Friday Links: Mutual Aid Is The Way Edition
"No one knows better than I do how far heaven is, but I also know all the shortcuts. The secret is to die, when you want to, and not when He proposes." - Juan Rulfo, 'Pedro Parámo'
Learning, like the need to stretch, is lifelong. So is the struggle against capitalism. The book I read this week is something of a difficult text, though not so difficult that casual readers can’t enjoy it. The links this week are about difficult struggle, though not so difficult that struggle isn’t worth it. We’re always trying to get better, right? Or am I just Protestant?
What I’ve Been Reading This Week:
A book that my first-or-second-favorite author said inspired the best book ever written. A book that is about one-sixth of that other book’s length. A book about a literal ghost town which is so so sick you guys. I’m talking, of course, about Pedro Páramo by Juan Rulfo.
It’s not hard to see why Gabo read this twice in one night. It’s not hard to see why he bragged about knowing all of the characters and their desires inside and out. I read it (once) in a day, or like a 28-hour span. It’s spellbinding. It sings, it keeps you in place and wanting to know what happens next, as any good ghost story should. It’s also confusing as hell. Characters—are they alive or dead? Who is speaking right now? Wait, what happened to the main character?—come and go, dialogue is punctuated differently than convention, and you really have to embrace being along for the ride.
But if you dare come along this ride? Goddamn, dude, this is a ghost story. A literal ghost town. The unfinished business of the people. The poor field workers, who it seems have to continue to be out in the fields even in death. The women, my goodness this book makes me glad to not be a woman in mid-20th century rural Mexico. The rippling effects of one spoiled asshole who was the son of a spoiled asshole who had a kid who was a spoiled asshole. The corruptibility of Catholic priests. The way you cannot trust a human being to assure you of eternal salvation.

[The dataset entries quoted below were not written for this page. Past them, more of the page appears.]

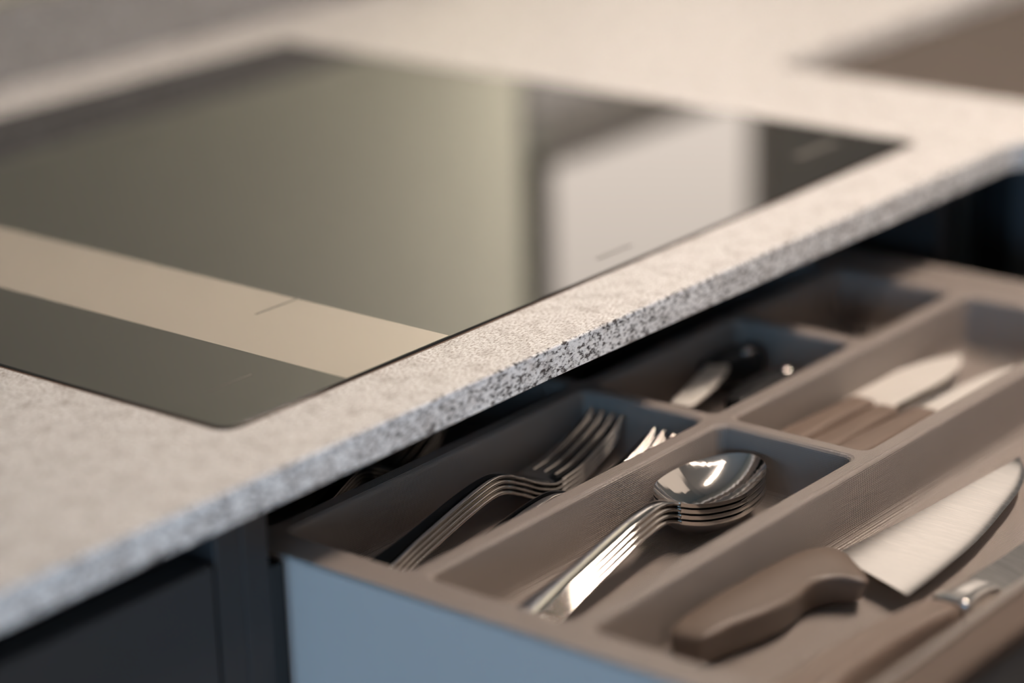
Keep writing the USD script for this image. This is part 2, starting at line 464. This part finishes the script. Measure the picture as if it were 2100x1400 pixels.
L = .2020
hz = CubicSpline([-.016, .03, .075, .109, .120, .129, .1355], [.0022, .0058, .0124, .0166, .0161, .0132, .0104])
hwf = PchipInterpolator([.004, .006, .012, .022, .050, .09, .116, .126, .131, .1355], [.0014, .0052, .0074, .0076, .0054, .0043, .0034, .0032, .0040, .0060])
hw = PchipInterpolator([-.010, -.008, -.003, .007, .045, .09, .116, .126, .131, .1355], [.0012, .0054, .0074, .0076, .0051, .0042, .0034, .0032, .0040, .0058])
ht = lambda s: np.interp(s, [0, .05, .11, .1355], [.0021, .0024, .0026, .0022])


def spoon_bowl():
    t = np.sin(np.linspace(0, 1, 34) * PI / 2) ** 1.25
    t = np.unique(np.concatenate([t, 1 - (1 - np.linspace(0, 1, 22)) ** 2]))
    s0, s1 = .1310, L
    s = s0 + (s1 - s0) * t
    w = .0222 * np.sqrt(np.clip(1 - np.abs(2 * np.power(t, .86) - 1) ** 2.05, 0, 1))
    w = np.maximum(w, np.interp(t, [0, .02, .1], [.0030, .0040, 0]))
    w[-1] = .0002
    v = np.sin(np.linspace(-1, 1, 31) * PI / 2)
    rim = PchipInterpolator([0, .12, .4, .75, 1], [.0142, .0140, .0130, .0130, .0138])(t)
    dep = .0118 * np.power(np.clip(1 - np.abs(2 * np.power(t, .9) - 1) ** 2.6, 0, 1), .9)
    S, V = np.meshgrid(s, v, indexing='ij')
    Z = rim[:, None] - dep[:, None] * np.power(1 - V ** 2, 1.0)
    top = np.stack([S, V * w[:, None], Z], -1)
    bot = top - np.array([0, 0, .0019])
    return shell(top, bot)


def make_spoon(label, loc, rz):
    t = thing('spoon', label, 'spoon', loc=loc, rz=rz, group='stack of nested spoons')
    part('bowl', spoon_bowl(), STEEL, t, smooth=60)
    part('handle', handle_grid(-.010, .1355, 110, hz, hw, ht, .15), STEEL, t, smooth=28)
    return t


def fork_z(s):
    return PchipInterpolator([.120, .128, .133, .144, .156, .171, .196, .218], [.0160, .0136, .0114, .0058, .0026, .0030, .0080, .0160])(s)


def make_fork(label, loc, rz, group):
    t = thing('fork', label, 'fork', loc=loc, rz=rz, group=group)
    part('handle', handle_grid(.004, .1355, 90, hz, hwf, ht, .15), STEEL, t, smooth=28)
    hw2 = PchipInterpolator([.130, .137, .146, .154, .162], [.0040, .0072, .0112, .0124, .0126])
    part('head', handle_grid(.130, .162, 24, fork_z, hw2, lambda s: np.full(len(s), .0021), .1), STEEL, t, smooth=50)
    for k in range(4):
        c = (k - 1.5) * .0065
        s = np.linspace(.159, .218, 24)
        v = np.linspace(-1, 1, 7)
        wt_ = np.interp(s, [.159, .208, .218], [.0025, .0019, .0008])
        S, V = np.meshgrid(s, v, indexing='ij')
        cy = c * np.interp(s, [.159, .218], [1.0, .93])[:, None]
        Z = np.broadcast_to(fork_z(s)[:, None], S.shape)
        r = np.sqrt(1 - .75 * V ** 4)
        top = np.stack([S, cy + V * wt_[:, None], Z + .0010 + .0009 * r], -1)
        bot = np.stack([S, cy + V * wt_[:, None], Z + .0010 - .0009 * r], -1)
        part('tine', shell(top, bot), STEEL, t, smooth=50)
    return t


SP = .0030
names4 = ['lowest spoon of the nested stack, touching the tray floor', 'third spoon from the top of the nested stack', 'second spoon from the top of the nested stack', 'topmost polished spoon with its bowl turned up']
ang = [4.2, 3.95, 3.7, 3.4]
bowl_c = np.array([.2165, -.1052])
sp = None
for k in range(4):
    a = math.radians(ang[k])
    org = bowl_c + np.array([0.0, 0.0]) - .168 * np.array([math.cos(a), math.sin(a)])
    loc = (org[0], org[1], ZFL + .0022 + SP * k)
    sp = make_spoon(names4[0], loc, ang[k]) if k == 0 else (copy_of(stage.GetPrimAtPath('/World/spoon'), names4[k], loc, ang[k]))


def fork_stack(origin, angs, labels, group, first=None, scale=1.0, sp_=.0028, pivot=.15, dx=(0, 0, 0, 0)):
    for k, (a_, lab) in enumerate(zip(angs, labels)):
        a = math.radians(a_)
        c = np.array(origin)
        org = c - scale * pivot * np.array([math.cos(a), math.sin(a)]) + np.array([dx[k], 0])
        loc = (org[0], org[1], ZFL + .0012 + scale * sp_ * k)
        if first is None:
            first = make_fork(lab, loc, a_, group)
        else:
            o = copy_of(first, lab, loc, a_, group)
            if scale != 1:
                UsdGeom.Xformable(o).AddScaleOp().Set(Gf.Vec3f(scale))
    return first


fk = fork_stack((.184, -.0195), [4.9, 4.7, 4.5, 4.3], ['lowest fork in the stack at the back of the fork compartment', 'third fork from the top of the back fork stack', 'second fork from the top of the back fork stack', 'topmost fork of the stack at the back of the fork compartment'], 'stack of table forks')
fork_stack((.188, -.0535), [1.5, 1.7, 1.9], ['lowest of the forks half hidden behind the divider beside the spoons', 'middle fork of the stack half hidden behind the divider beside the spoons', 'uppermost fork tines peeping over the divider beside the spoons'], 'forks behind the divider', fk)
fork_stack((.156, .053), [13.4, 13.6, 13.8, 14.0], ['lowest small fork in the shaded rear compartment under the worktop', 'third fork from the top in the shaded rear compartment', 'second fork from the top in the shaded rear compartment', 'topmost small fork in the shaded rear compartment, its neck glinting under the worktop'], 'forks in the rear compartment', fk, scale=.80)


def smooth_line(pts, n=40):
    p = np.array(pts, float)
    t = np.concatenate([[0], np.cumsum(np.linalg.norm(np.diff(p, axis=0), axis=1))])
    return CubicSpline(t, p)(np.linspace(0, t[-1], n))


def station_loft(A, B, h, zc, nst=40, n=36, pw=.55, under=0.0):
    """A handle: A and B are the two side lines seen from above, h the half thickness."""
    A, B = smooth_line(A, nst), smooth_line(B, nst)
    h = np.interp(np.linspace(0, 1, nst), np.linspace(0, 1, len(h)), h)
    a = np.arange(n) / n * 2 * PI
    ca, sa = np.cos(a), np.sin(a)
    u, q = np.sign(ca) * np.abs(ca) ** pw, np.sign(sa) * np.abs(sa) ** pw
    rings = []
    ends = [(.0, .55), (.0, .82), (.0, .95)]
    for i in range(nst):
        c, e = (A[i] + B[i]) / 2, (A[i] - B[i]) / 2
        k = 1.0
        j = min(i, nst - 1 - i)
        if j < 3:
            k = (.72, .90, .98)[j]
        cut = 1 - under * (1 - q) / 2
        rings.append(np.column_stack([c[0] + e[0] * u * k * cut, c[1] + e[1] * u * k * cut, zc + h[i] * q * k]))
    return loft(rings)


def blade_mesh(spine, edge, zc, t, dz_tip=0.0, n=60):
    """Blade between a spine line and an edge line (both from heel to tip), thinning to the edge."""
    S, E = smooth_line(spine, n), smooth_line(edge, n)
    v = np.linspace(0, 1, 15)
    P = S[:, None, :] * (1 - v)[None, :, None] + E[:, None, :] * v[None, :, None]
    th = np.interp(v, [0, .80, .97, 1], [t, t * .55, t * .30, t * .06]) / 2
    z = zc + dz_tip * np.linspace(0, 1, n)[:, None] ** 1.0
    top = np.concatenate([P, (z + th[None, :])[..., None]], -1)
    bot = np.concatenate([P, (z - th[None, :])[..., None]], -1)
    return shell(top, bot)


# the chef's knife in the front compartment
KZ = -.0842
ck = thing('kitchen_knife', 'large kitchen knife with a wide bright blade and dark contoured handle in the front compartment', 'knife', loc=(.18, -.20, ZFL))
off = (.18, -.20, ZFL)
edge_l = [(.1818, -.2318), (.1958, -.2312), (.2224, -.2298), (.2532, -.2268), (.2936, -.2191), (.3209, -.2126), (.341, -.2040), (.3533, -.1948)]
spine_l = [(.1996, -.1830), (.225, -.1858), (.250, -.1884), (.275, -.1902), (.300, -.1916), (.325, -.1930), (.342, -.1941), (.3535, -.1946)]
blade = blade_mesh(spine_l, edge_l, KZ, .0022)
part('blade', blade, BRUSHED, ck, smooth=25, offset=off)
HA = [(.0785, -.1745), (.097, -.1725), (.122, -.1720), (.145, -.1725), (.165, -.1735), (.181, -.1750), (.194, -.1785), (.2025, -.1835)]
HB = [(.082, -.1925), (.103, -.1970), (.125, -.2025), (.141, -.2030), (.156, -.2010), (.1670, -.2080), (.1720, -.2170), (.1790, -.2150)]
part('handle', station_loft(HA, HB, [.0075, .0092, .0096, .0096, .0094, .0092, .0088, .0060], KZ, pw=.38, under=.34), HANDLE, ck, smooth=50, offset=off)

# the slim knife at the front of the drawer
off = (.13, -.255, ZFL)
sk2 = thing('kitchen_knife', 'slim knife with a brown handle and dull grey blade along the front of the tray', 'knife', loc=off)
part('handle', station_loft([(.045, -.2375), (.08, -.2363), (.12, -.2380), (.16, -.2425), (.176, -.2457)], [(.047, -.2605), (.08, -.2605), (.12, -.2590), (.16, -.2620), (.176, -.2645)], [.0085, .0095, .0090, .0085, .0078], -.0845), HANDLE2, sk2, smooth=50, offset=off)
part('bolster', station_loft([(.177, -.2450), (.186, -.2470), (.198, -.2480), (.208, -.2470)], [(.177, -.2655), (.186, -.2635), (.198, -.2625), (.208, -.2655)], [.0078, .0062, .0055, .0045], -.0842), BRUSHED, sk2, smooth=50, offset=off)
slim = blade_mesh([(.2085, -.2470), (.26, -.2480), (.32, -.2495), (.355, -.2555)], [(.2085, -.2660), (.26, -.2685), (.32, -.2665), (.3552, -.2560)], -.0842, .0018)
slim.vertices[:, 2] += (slim.vertices[:, 1] + .2570) * .22
part('blade', slim, BRUSHED, sk2, smooth=25, offset=off)


# the small knives in the middle compartment
def small_knife(label, y0, x0, xb, xt, hw_, bw, zc, yaw, handle=HANDLE2, on_edge=False, blade_mat=PALE_STEEL):
    t = thing('paring_knife', label, 'knife', loc=(x0, y0, ZFL), rz=yaw)
    Lh, Lb = xb - x0, xt - x0
    z = zc - ZFL
    part('handle', station_loft([(0, hw_ * .8), (Lh * .35, hw_), (Lh * .7, hw_ * .85), (Lh, hw_)], [(0, -hw_ * .85), (Lh * .35, -hw_), (Lh * .7, -hw_ * .9), (Lh, -hw_)], [.0055, .0065, .0062, .0055], z), handle, t, smooth=50)
    b = blade_mesh([(Lh - .001, bw), (Lh + (Lb - Lh) * .4, bw), (Lh + (Lb - Lh) * .8, bw * .6), (Lb, 0.0)], [(Lh - .001, -bw), (Lh + (Lb - Lh) * .4, -bw), (Lh + (Lb - Lh) * .8, -bw * .75), (Lb + .0003, -.0006)], z, .0016)
    if on_edge:
        b.apply_translation([0, 0, -z])
        b.apply_transform(trimesh.transformations.rotation_matrix(PI / 2 * .92, [1, 0, 0]))
        b.apply_translation([0, 0, z])
    part('blade', b, blade_mat, t, smooth=25)
    return t


small_knife('small knife with a broad blade painted pale for its bright reflection, nearest the rear divider', -.0925, .278, .372, .468, .0085, .0140, -.0828, -1.0)
small_knife('small brown handled knife with a dark mirrored blade between the two pale painted ones', -.1085, .276, .376, .450, .0080, .0080, -.0858, 1.0, blade_mat=STEEL)
small_knife('small knife with a narrow blade painted pale for its bright reflection nearest the front divider', -.1290, .280, .374, .464, .0085, .0085, -.0815, -1.0)

# the gadget in the middle rear compartment
g = thing('can_opener', 'can opener with black grips and a steel end painted pale for its reflection in the middle rear compartment', 'can opener', loc=(.33, -.02, ZFL))
off = (.33, -.02, ZFL)
plate = station_loft([(.276, -.0360), (.300, -.0270), (.325, -.0170), (.362, -.0020)], [(.279, -.0475), (.304, -.0395), (.329, -.0300), (.365, -.0130)], [.0013, .0016, .0016, .0016], 0.0, pw=.4)
plate.vertices[:, 2] += -.0655 - (plate.vertices[:, 0] - .277) * .115
part('plate', plate, PALE_STEEL, g, smooth=50, offset=off, label='steel end painted pale for its reflection')  # reflection on the steel plate painted as pale colour
part('grip', station_loft([(.352, .0000), (.364, -.0010), (.378, -.0050), (.389, -.0100)], [(.356, -.0130), (.368, -.0150), (.378, -.0190), (.387, -.0220)], [.007, .0095, .0100, .0080], -.0790), BLACK, g, smooth=50, offset=off)
part('grip', station_loft([(.330, -.0320), (.350, -.0290), (.370, -.0290), (.388, -.0330)], [(.332, -.0450), (.350, -.0440), (.370, -.0440), (.386, -.0470)], [.006, .0075, .008, .0070], -.0845), BLACK, g, smooth=50, offset=off)
for c, r in (((.3775, -.0150, -.0700), .0042), ((.381, -.0385, -.0775), .0034)):
    s_ = trimesh.creation.icosphere(3, r)
    s_.apply_transform(np.diag([1, 1, .5, 1]))
    s_.apply_translation(c)
    part('rivet', s_, CHROME, g, smooth=True, offset=off)

# a pale server in the rear compartment beside the forks
off = (.34, .03, ZFL)
sv = thing('cake_server', 'pale steel cake server in the rear compartment half hidden by the worktop', 'cake server', loc=off)
part('blade', blade_mesh([(.275, .0400), (.31, .0420), (.34, .0400), (.36, .0340)], [(.275, .0260), (.31, .0200), (.34, .0210), (.362, .0280)], -.0745, .0018, .004), BRUSHED, sv, smooth=25, offset=off)
part('handle', station_loft([(.358, .0370), (.39, .0380), (.43, .0390), (.46, .0380)], [(.358, .0270), (.39, .0250), (.43, .0240), (.46, .0260)], [.0040, .0060, .0065, .0060], -.078), BLACK, sv, smooth=50, offset=off)

# ------------------------------------------------------------------ lamps
LZ = 1.10
leds = [emitter('main_led', WARM, KEY), emitter('second_led', WARM, LED)]
pl = thing('linear_lamp', 'linear ceiling lamp of two slim light arms meeting in a point', 'lamp', loc=(.30, -.55, LZ))
off = (.30, -.55, LZ)
for (q0, q1), led in zip(LED_ARMS, leds):
    q0, q1 = np.array(q0), np.array(q1)
    u = (q1 - q0) / np.linalg.norm(q1 - q0)
    nrm = np.array([-u[1], u[0]])
    quad = lambda w_, e_: Polygon([q0 - u * e_ - nrm * w_, q1 + u * e_ - nrm * w_, q1 + u * e_ + nrm * w_, q0 - u * e_ + nrm * w_])
    part('light_arm', prism(quad(.020, 0.0), LZ, LZ + .004), led, pl, smooth=False, offset=off)
    part('housing', prism(quad(.026, .002), LZ + .0042, LZ + .04), ALU, pl, smooth=False, offset=off)
    part('cable', trimesh.creation.cylinder(radius=.002, segment=[(*((q0 + q1) / 2), LZ + .04), (*((q0 + q1) / 2), ZC)]), BLACK, pl, offset=off)
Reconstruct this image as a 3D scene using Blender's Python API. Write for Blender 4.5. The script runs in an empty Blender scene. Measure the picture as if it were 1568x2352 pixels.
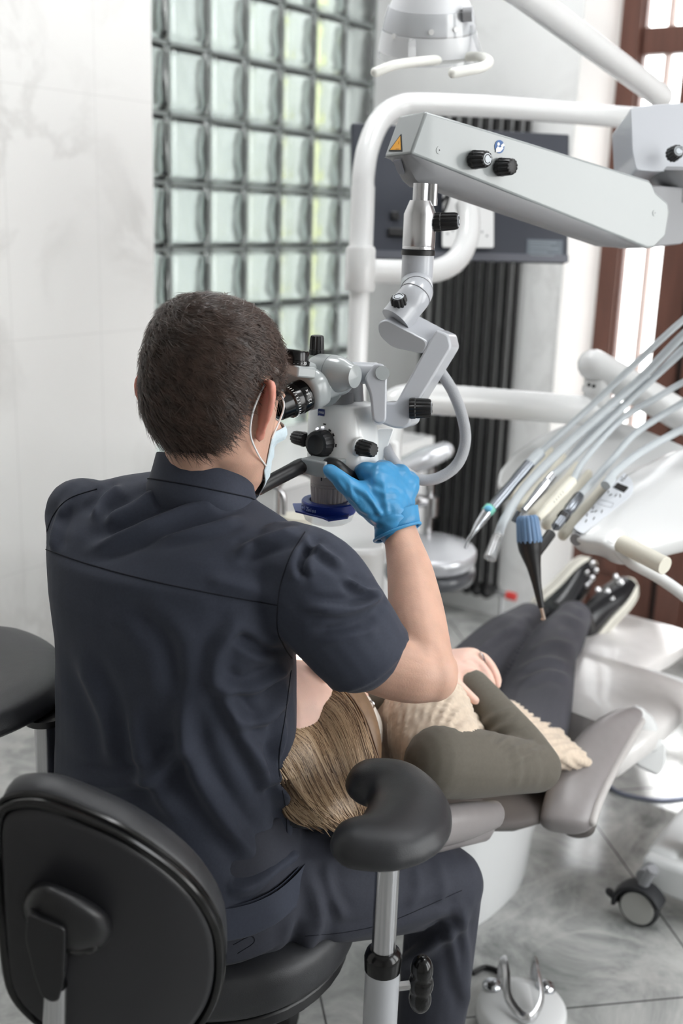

It’s all here! In like 120 pages! Read Pedro Páramo!
LINKS!
From Lucas Frisancho in Next City, a tenant union—Chicago’s “People’s Cooling Army”—is installing repaired AC units in people’s apartments. Extreme heat is the new reality of Chicago summers, but lots of places still don’t have AC. The All-Chicago Tenant Alliance has been installing units in low-income people’s apartments in Humboldt Park, Hermosa, and Garfield Park. This is heroic work, work the alliance is trying to bolster by organizing new tenant unions.
Defunding the police—which is an absolute necessity and is only controversial if your mind is small—requires replacing them with nonviolent competent people. Unarmed responder programs have been tried in more than a hundred places nationwide. How’s it going so far? Christine Thompson at The Marshall Project takes a look.
On her blog, Organizing My Thoughts (the best name for a blog written by an organizer), Kelly Hayes talks to Kitchen Committee organizers Samyu Comandur, Sienna Ruiz, and Amber Chong in Los Angeles about the importance of food to organizing efforts. One of the most basic way we can care for each other is with food, and as an introvert whose main contribution to any function is “can I cook something,” I really enjoyed this piece.
Less mutual aid and more inspiring protest, but here’s a story from Kui Mwai in Rolling Stone of how Kenyan rapper Sabi Wu sampled Kendrick’s “Not Like Us” to protest an austerity bill in Kenya. The cops turned the protests violent, protesters stormed the Kenyan capital, and the state is still brutally cracking down on students, protesters, and journalists. It’s not the first time Kendrick has been the soundtrack for oppressed people rising up against violent police.
Happy 106th birthday legendary Chicago labor organizer Bea Lumpkin. An active leftist since the 1930s, she’s been a teacher, a mentor, a righteous friend to workers, a wife of a steelworker, and an optimist about the Harris ticket. Maxwell Evans at Block Club has the story—Bea celebrated her birthday by climbing the Indiana Dunes, eating Heinie’s chicken, and rallying people to attend the public bargaining session between the CTU and CPS. Here’s to many more, Bea.
What’re you still doing here? You want another fragmented, hard-to-figure-out-exactly-who’s-speaking-always novel about a ghost town? Oh dip, who left Vine here?
If you work in the service industry, may you clean up in tips this weekend. Take care of yourself, take care of your coworkers, take care of each other. Hell, unionize your workplace for all I care. Overthrow your petty tyrant boss and turn your workplace into a worker-owned co-op. All I ask is you tell me about it, so I have happy bedtime stories for my child.